We have a reporter per suburb…the BBC in the Birmingham area can't do that. Radio WM has about five reporters to cover the whole of the West Midlands. They can't go to the local, local level that we go to.

I don’t think they will succeed here. They tried it with their local TV network. One of the BBC's local TV pilot areas was 'Birmingham'. That was as local as it got.

Their local TV strategy was 'let's do Birmingham as a local area', well, we do three editions for Birmingham and a reporter for each suburb, so there was no way their local TV initiative was going to out-'localise' us. I would like to think that we could out-localise them on internet coverage as well.

The BBC wouldn't go past city level, it wouldn't go much more local. Unless they are going to invest a lot more money in it and I don't think they can afford that.

How do you approach telling a story in the print edition when it has broken on the web the previous day?


We have a lot of traditional readers, we are a traditional man-in-the-street newspaper, so we will have many couples in their 50s and 60s who just get the Mail, or are early users of the internet.

So we have to tell the story from scratch, but it doesn't mean that we can't have a broader version of that story.
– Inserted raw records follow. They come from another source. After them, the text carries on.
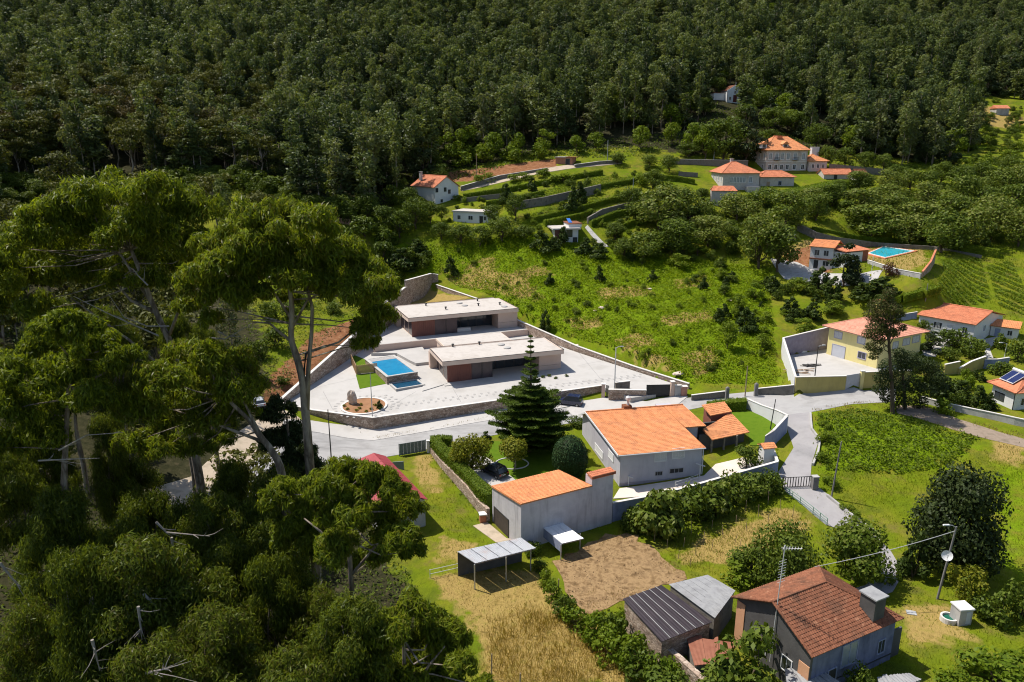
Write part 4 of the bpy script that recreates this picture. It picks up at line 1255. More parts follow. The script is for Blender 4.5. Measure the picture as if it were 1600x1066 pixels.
def shelter(label, roof, post_rows, hgt, m, drop=0, wallm=None, nsheets=4, closed=False):
    P = [G(*q) for q in post_rows]
    zt = hgt
    Q = [at_z(*q, zt + d) for q, d in zip(roof, (drop, drop, 0, 0))]   # near-left, near-right, far-right, far-left
    c = sum(Q)/4
    r = empty('shelter', (c[0], c[1], H(c[0], c[1])), label, 'shed')
    Qv = [Vector(q) for q in Q]
    for i in range(nsheets):
        s0, s1 = i/nsheets+.003, (i+1)/nsheets-.003
        a, b = Qv[0].lerp(Qv[1], s0), Qv[0].lerp(Qv[1], s1)
        d, e = Qv[3].lerp(Qv[2], s0), Qv[3].lerp(Qv[2], s1)
        mb = MB(); roof_plane(mb, a, b, e, d, .2, 9, .035, .0, .03)
        mb.build('roof_sheet', m, r)
    for p in P:
        mb = MB(); z0 = H(p[0], p[1]); mb.box(Frame((p[0],p[1],z0),(1,.3)), -.06,.06,-.06,.06,-.3,zt - z0 + drop - .06); mb.build('post', M_metal, r)
    # beams
    mb = MB()
    for a, b in ((0,1),(3,2)):
        mb.tube([Qv[a].lerp(Qv[b],.02)-Vector((0,0,.1)), Qv[a].lerp(Qv[b],.98)-Vector((0,0,.1))], .05, 4)
        mb.build('beam', M_wood, r); mb = MB()
    return r, Qv
s1, Q1 = shelter('low open shelter with pale grey zinc sheet roof and rust streaks left of the barn', [(742,880.6),(837.5,856.5),(814.6,840),(714,862)],
        [(742,921),(790.7,909),(829,892),(720,898)], z_for_row(G(742,921), 881.5), M_zinc, 0, nsheets=5)
def shelter_shade_panel(r, Q, t0, name='shade_panel'):
    mb = MB(); a, b = Q[3].lerp(Q[0], .04), Q[2].lerp(Q[1], .04)
    n = (b-a).normalized()
    za, zb = H(a.x,a.y)-.2, H(b.x,b.y)-.2
    d = Vector((-n.y, n.x, 0))*.06
    mb.hexa([(a.x,a.y,za),(b.x,b.y,zb),(b.x+d.x,b.y+d.y,zb),(a.x+d.x,a.y+d.y,za),(a.x,a.y,a.z-.12),(b.x,b.y,b.z-.12),(b.x+d.x,b.y+d.y,b.z-.12),(a.x+d.x,a.y+d.y,a.z-.12)])
    mb.build(name, M_dark_shade, r)  # added dark sheet standing in for the shade beneath the roof
shelter_shade_panel(s1, Q1, 0)
s2, Q2 = shelter('small shelter with bright white sheet roof against the barn wall', [(878,849.5),(912,841.5),(878.5,816),(843.5,820.6)],
        [(876,876),(906,858),(849,848)], z_for_row(G(876,876), 850.5), M_whitesheet, 0, nsheets=3)
def shelter_side():
    mb = MB(); a, b = Q2[3].lerp(Q2[0], .05), Q2[3].lerp(Q2[0], .98)
    za = a.z - 1.3
    d = Vector((.05,.02,0))
    mb.hexa([(a.x,a.y,za),(b.x,b.y,za),(b.x+d.x,b.y+d.y,za),(a.x+d.x,a.y+d.y,za),(a.x,a.y,a.z-.1),(b.x,b.y,b.z-.1),(b.x+d.x,b.y+d.y,b.z-.1),(a.x+d.x,a.y+d.y,a.z-.1)])
    mb.build('side_sheet', M_blue_shade, s2)
shelter_side()

def brick_kiosk():
    fr = frame_px((750.5,818), (760,817)); L = fr.L
    c = wall_hit(fr, 752, 806)[1]
    r = empty('meter_box', fr(L/2,.4,0), 'small brick box with white slab top left of the barn door', 'kiosk')
    mb = MB(); mb.box(fr, 0, L, 0, .8, -.4, c); mb.build('body', mat('red_brick', [(.36,.13,.07),(.44,.18,.10)], 3, .9), r)
    mb = MB(); mb.box(fr, -.1, L+.1, -.1, .9, c+.003, c+.15); mb.build('slab', M_white, r)
brick_kiosk()

# ------------------------------------------------------------------ red sheet-roofed shed
def red_shed():
    z = 1.0
    e1, e2 = at_z(603,713,z+3.2), at_z(669,781,z+3.2)      # right eave, far and near
    fr = Frame(e2, (e2-e1)[[1,0]]*np.array([-1,1]) if False else (e1-e2)[[1,0]]*np.array([1,-1]))
    fr.o[2] = H(e2[0], e2[1])
    Ls = float(np.hypot(*(e1-e2)[:2]))
    # a runs to the right of the length; eave at a=0, shed extends to a=-w
    w = 7.0; ce = e2[2]-fr.o[2]; cr = ce+.95; ar = -1.9
    r = empty('shed', fr(-w/2, Ls/2, 0), 'long low shed with red sheet metal roof beside the eucalyptus trees', 'shed')
    mb = MB(); mb.box(fr, -w+.3, -.35, .3, Ls-.2, -1, ce-.1); mb.build('wall', M_concrete, r)
    mb = MB(); mb.add([fr(-w+.3,.3,ce-.1),fr(-.35,.3,ce-.1),fr(ar,.3,cr-.12),fr(-w+.3,.36,ce-.1),fr(-.35,.36,ce-.1),fr(ar,.36,cr-.12)],[(0,1,2),(5,4,3),(0,3,4,1),(1,4,5,2),(2,5,3,0)]); mb.build('gable', M_concrete, r)
    n = 14
    for i in range(n):
        y0, y1 = Ls*i/n+.004, Ls*(i+1)/n-.004
        mb = MB(); roof_plane(mb, fr(0,y0,ce), fr(0,y1,ce), fr(ar,y1,cr), fr(ar,y0,cr), .33, 9, .03, 0, .03); mb.build('roof_sheet', M_redmetal, r)
        mb = MB(); roof_plane(mb, fr(-w,y1,ce-.1), fr(-w,y0,ce-.1), fr(ar,y0,cr), fr(ar,y1,cr), .33, 9, .03, 0, .03); mb.build('roof_sheet', M_redmetal, r)
red_shed()

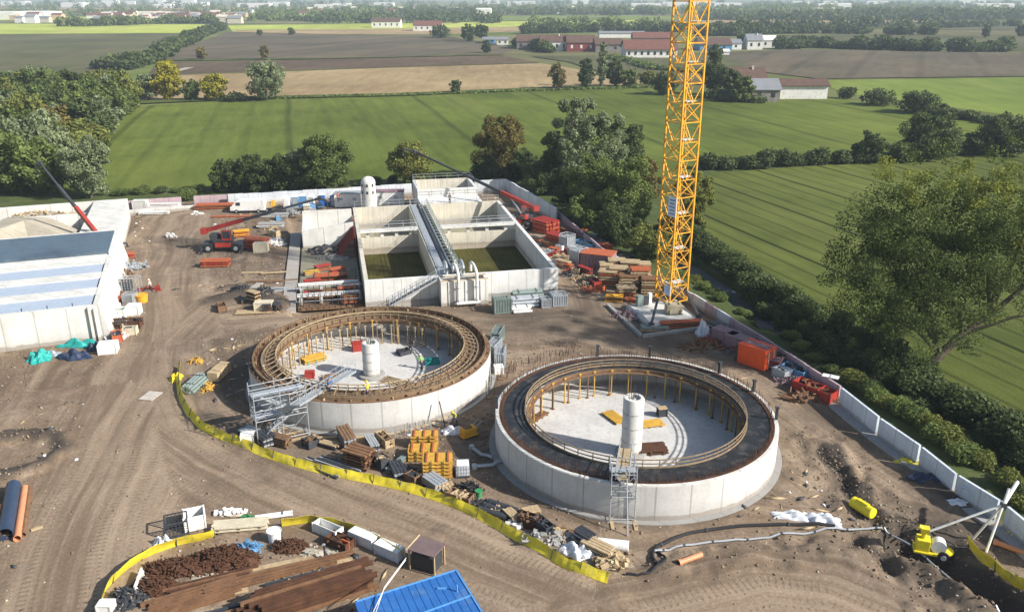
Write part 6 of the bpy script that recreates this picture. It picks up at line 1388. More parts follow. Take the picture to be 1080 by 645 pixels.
# ---------------------------------------------------------------- more site clutter along the walls
q = random.Random(55)
def clutter(label, group, spots, mats_, szs=(.9, 1.9)):
    for i, (px, py) in enumerate(spots):
        k = q.random(); m1 = q.choice(mats_); m2 = q.choice(mats_); p_ = PG(px, py); rz = R(-48 + q.uniform(-25, 25))
        if k < .4: stackthing(p_, rz, q.uniform(1.4, 3.2), q.uniform(.7, 1.3), q.randint(2, 5), [m1, m2], label, 'material pile', lh=.24, group=group, seed=i, n_=4)
        elif k < .75: rubble('material_pile', label, 'material pile', p_, q.uniform(*szs), q.uniform(.6, 1.1), q.uniform(.25, .6), SOILM, 70, i, .35, m1, group)
        else: crate(p_, rz, (q.uniform(1, 2.2), q.uniform(.7, 1.1), q.uniform(.6, 1.1)), m1, label, 'material pile', group, 'material_pile', inner=m2)
def spots(path, n_, jx, jy): 
    P = along2(path, n_); return [(x + q.uniform(-jx, jx), y + q.uniform(-jy, jy)) for x, y in P]
def along2(pts, n_):
    L_ = [math.dist(a, b) for a, b in zip(pts[:-1], pts[1:])]; out = []
    for i in range(n_):
        s_ = sum(L_) * (i + .5) / n_; k = 0
        while s_ > L_[k]: s_ -= L_[k]; k += 1
        out.append(tuple(a + (b - a) * s_ / L_[k] for a, b in zip(pts[k], pts[k + 1])))
    return out
clutter('mixed red, brown and grey building material piled between the telehandler and the timber pallets', 'piles along the east wall behind the crane', spots([(566, 252), (588, 270), (610, 292), (636, 308)], 24, 7, 4) + spots([(606, 243), (640, 264), (672, 283)], 12, 3, 2), [RED, ORA, ORA, RUST2, STEEL, DKS, TIM], (1.2, 2.2))
clutter('dark and rusty material piled at the perimeter wall between crane and retaining wall', 'piles along the east wall after the crane', spots([(748, 352), (790, 376), (830, 396), (878, 422)], 26, 5, 4), [RUST, DKS, RED, MAUVE, STEEL, RUST2])
clutter('small pale and brown clutter at the side wall of the left building', 'clutter beside the left building', spots([(122, 268), (128, 300), (128, 335), (122, 358)], 14, 7, 6), [WHT, RUST2, STEEL, TIM, DKS, ORA])
clutter('grey and white clutter in the shade behind the unfinished structure', 'clutter behind the unfinished structure', spots([(284, 262), (292, 240), (300, 226), (330, 220), (352, 217)], 15, 6, 3), [STEEL, WHT, DKS, TIM, CON_G, BLUP])
clutter('small dark clutter lying on the ground between tanks and yellow netting', 'clutter between tanks and netting', spots([(395, 487), (420, 499), (520, 540), (560, 554), (612, 577), (636, 590)], 14, 6, 2), [DKS, TIMD, RUST, TIM, STEEL], (.5, 1.1))
clutter('clutter of boards and clamps at the foot of the left-hand tank', 'clutter at the left-hand tank foot', spots([(250, 455), (300, 472), (360, 470), (420, 466)], 8, 6, 3), [DKS, TIMD, TIM, STEEL], (.4, .9))
clutter('brown rubble and boards behind the left-hand tank', 'clutter behind the left-hand tank', spots([(235, 330), (262, 322), (290, 332), (258, 300)], 8, 8, 5), [TIMD, RUST, DKS, TIM], (.6, 1.4))
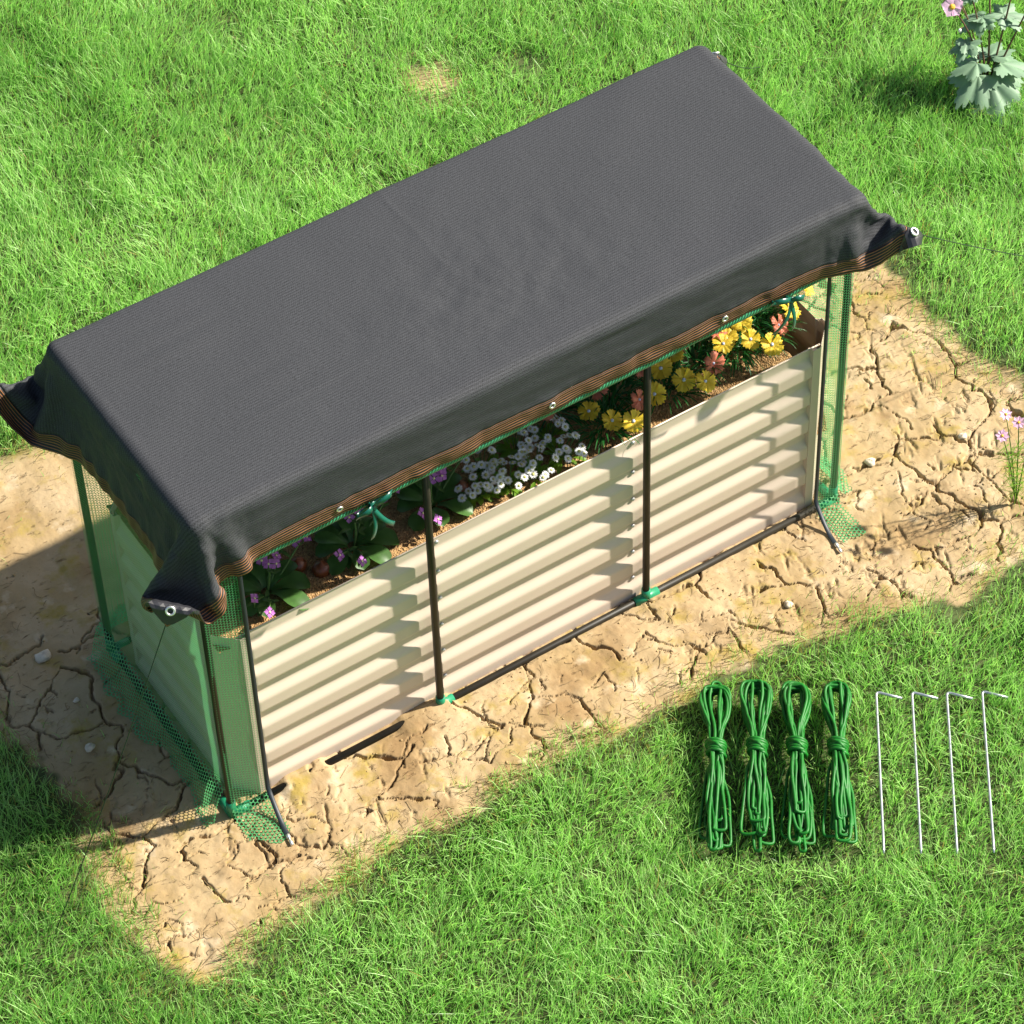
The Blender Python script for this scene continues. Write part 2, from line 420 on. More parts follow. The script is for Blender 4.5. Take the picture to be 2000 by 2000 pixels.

If we have broken a really big story on the net, we'd mention that in the story the next day…but we wouldn't always do that as we would begin to piss off the readers that do not have the net.

It's a balance really: even with the furniture going into the paper [referring readers to online services] we have got to be a little bit careful about not having it on every page, otherwise your average user of the paper, that is not on the net, will be antagonised by it.